We present a comparative study of two classes of solutions to Fröhlich–Spencer–Wayne chain model with random spatial inhomogeneity (disorder): self-trapped wave packets on one hand, and discrete breathers (localized in space, time-periodic solutions) on the other. Wave packets are obtained by numerical integration of dynamical equations with single-site initial conditions. When given sufficient energy, the packet remains localized in space throughout the observation time. Breather solutions are constructed by continuation of a periodic orbit with coupling parameter increased from zero in successive small steps. Found solutions are examined for linear stability. We demonstrate that the great majority of disorder realizations exhibit linearly stable breathers on an interval of coupling parameter values from zero up to a finite realization-dependent threshold. The disappearance of a discrete breather is associated with the bifurcation in which a complex-conjugate pair of Floquet multipliers becomes equal to +1. When a discrete breather exists, self-trapping of wave packets depends upon the proximity of the corresponding trajectory in the phase space to the breather orbit.

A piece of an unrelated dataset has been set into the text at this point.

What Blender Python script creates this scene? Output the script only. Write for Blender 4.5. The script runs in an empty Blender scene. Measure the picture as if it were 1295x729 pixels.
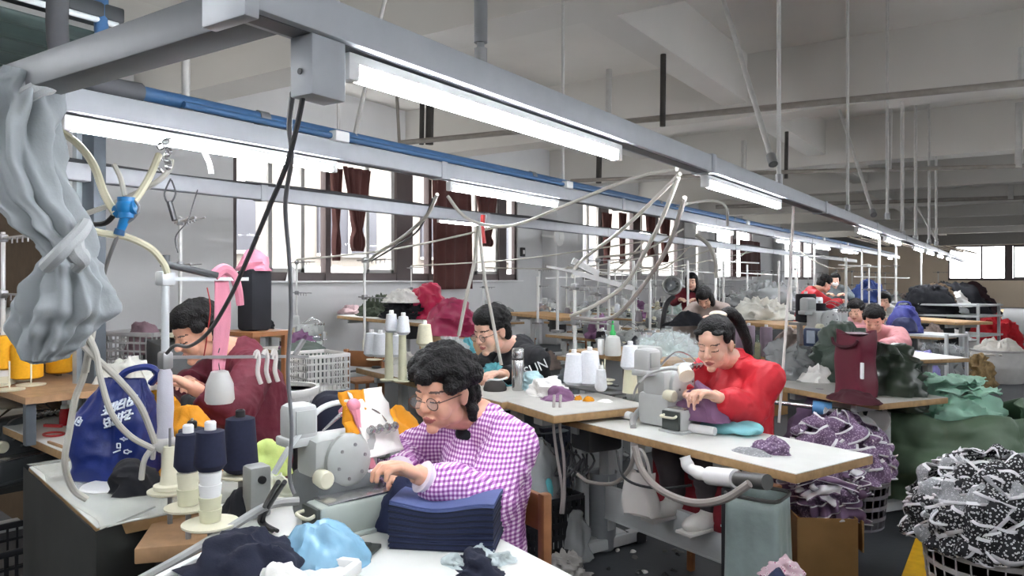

These observations allow us to associate the well-known selftrapping effect with the existence of stable breather orbits and to explain this effect by the influence of breather orbits upon the phase space structure in their neighbourhood. The presented results are of interest for developing the theoretical description of physical systems characterized by the simultaneous presence of nonlinearity, spatial discreteness and disorder (Bose-Einstein condensates, lattices of coupled optical waveguides, microand nanomechanical systems etc.).